> _Given exercise_: Look through the material below. Copy each line that contains the string "pixels".

> _Provided data_:
^^^^^^^^^^^^^^^^

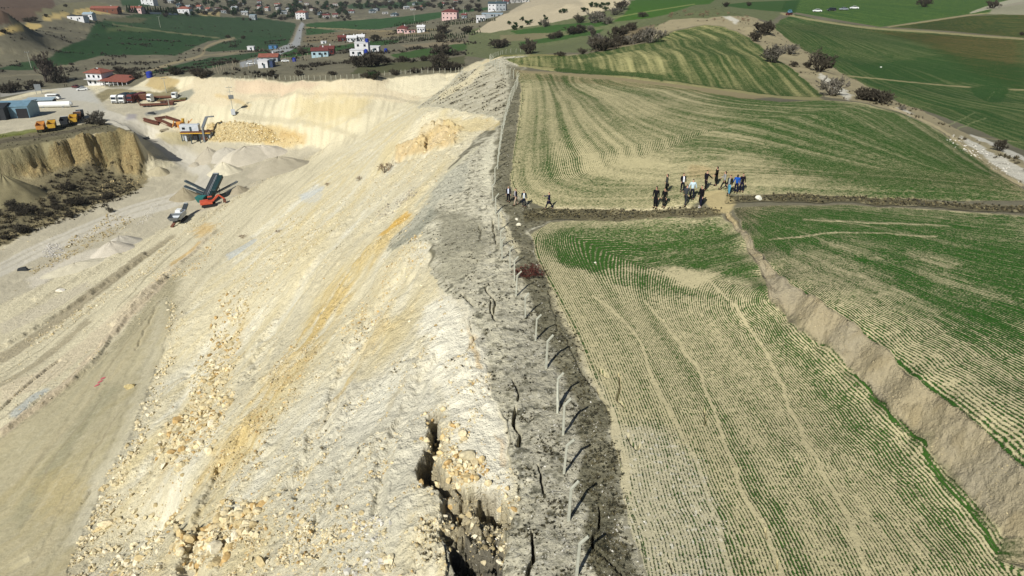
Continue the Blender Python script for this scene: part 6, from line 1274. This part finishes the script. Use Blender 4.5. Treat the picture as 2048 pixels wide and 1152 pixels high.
def plant(name, meshes, px, hpx, label, cat, group=None, wide=1.0, z=0.0):
    """hpx = height in photo pixels"""
    global ci; ci += 1; p = px if isinstance(px, Vector) else P(*px); d = p.y*CT - (p.z-CAM_Z)*ST; H = hpx*d/1400.0
    r = empty(name, p + Vector((0,0,-.04*H)), random.uniform(0,6.28), label, cat, group); o = bpy.data.objects.new('crown', meshes[ci % len(meshes)]); COL.objects.link(o); o.parent = r; o.scale = (H*wide, H*wide, H*1.02)
    if hpx > 24: m = MB(); m.tube((0,0,-.05*H),(0.02*H,0,.42*H),.035*H,.015*H,n=7); m.build('trunk', TRUNK, r)
    return r
TRUNK = mt('bark', 84,76,68, .95, 0, .25, 8)
gb = 'bare bushes along the lane'
for u, v, h, w, lab in [(1527,68,34,1.0,'uppermost dark bare bush on the lane bank'), (1510,83,24,.9,'small bare bush standing left on the lane bank'), (1546,125,40,1.0,'grey bare bush on the lane edge above the striped green hill'), (1580,108,26,1.1,'low dark bush right of the grey lane bush'), (1588,134,14,.9,'tiny bush on the pale lane bank'), (1614,136,18,.8,'thin brown bush left of the round dark tree'), (1640,143,46,.95,'round dark bare tree on the lane bank'), (1664,190,48,.95,'tall pale grey bare shrub over white rocks by the lane')]:
    plant('bare_bush', BUSH if 'grey' not in lab else GBUSH, (u, v), h*1.18, lab, 'bush', gb, w)
for k, (u, v, h) in enumerate([(1722,199,36),(1738,202,38),(1752,204,40),(1766,208,34)]): plant('bare_bush', BUSH, (u, v), h, ('%s shrub of the wide dark thicket beside the lane bend' % ('leftmost','second','third','rightmost')[k]), 'bush', 'thicket at the lane bend', 1.0)
plant('bare_bush', BUSH, (1999,302), 34, 'thin dark bush above the white rocks at the right edge', 'bush', None, .8); plant('bare_bush', GBUSH, (1803,220), 14, 'tiny reddish bush above the first white rocks of the lane', 'bush')
plant('tree', BUSH, (1848,14), 30, 'dark tree casting a shadow on the far top field', 'tree', None, .9); plant('tree', BUSH, (1984,17), 26, 'dark tree at the stony track, top right corner', 'tree', None, .9); plant('bare_bush', BUSH, (2043,71), 10, 'small dark bush on the right edge of the far field', 'bush'); plant('bare_bush', BUSH, (1497,12), 12, 'small bush beside the track above the pale knoll', 'bush'); plant('bare_bush', BUSH, (1452,14), 14, 'bush on the rocky crown of the pale knoll', 'bush')
gc = 'bare trees between the knoll and the valley'
for u, v, h, w in [(1300,86,42,.95),(1285,84,34,.9),(1268,88,26,1.1),(1250,90,24,1.1),(1236,92,26,1.0),(1222,96,24,1.1),(1205,102,40,1.05),(1192,98,36,1.0),(1232,80,34,.8),(1245,70,24,.9),(1262,62,22,1),(1285,34,14,1.1),(1165,108,14,1.2),(1190,46,28,1.0),(1215,48,20,1.0),(1202,38,18,1.0),(1230,30,20,1.1),(1242,20,22,1.1),(1160,66,22,1.),(1145,68,20,1.2),(1116,76,18,1),(1102,78,16,.9),(1159,46,20,1.0),(1089,54,18,.9),(1187,72,16,.8),(1058,108,36,.9),(1120,112,12,1.5),(1180,62,14,.9)]:
    plant('bare_tree', BUSH if (u+v) % 3 else GBUSH, (u, v), h*1.15, 'dark leafless tree in the straggling row left of the pale knoll', 'tree', gc, w)
for i in range(26):
    R_ = random.Random(i+50); u = R_.uniform(1330, 1500); v = 44 - (u-1330)*.1*(1 if u < 1420 else 0) - R_.uniform(0,16); plant('bare_bush', PBUSH, (u, v), R_.uniform(5,10), 'tiny brown shrub on the grassy pale knoll', 'bush', 'tiny shrubs on the pale knoll')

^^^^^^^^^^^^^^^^

> _Reply_:
Continue the Blender Python script for this scene: part 6, from line 1274. This part finishes the script. Use Blender 4.5. Treat the picture as 2048 pixels wide and 1152 pixels high.
    """hpx = height in photo pixels"""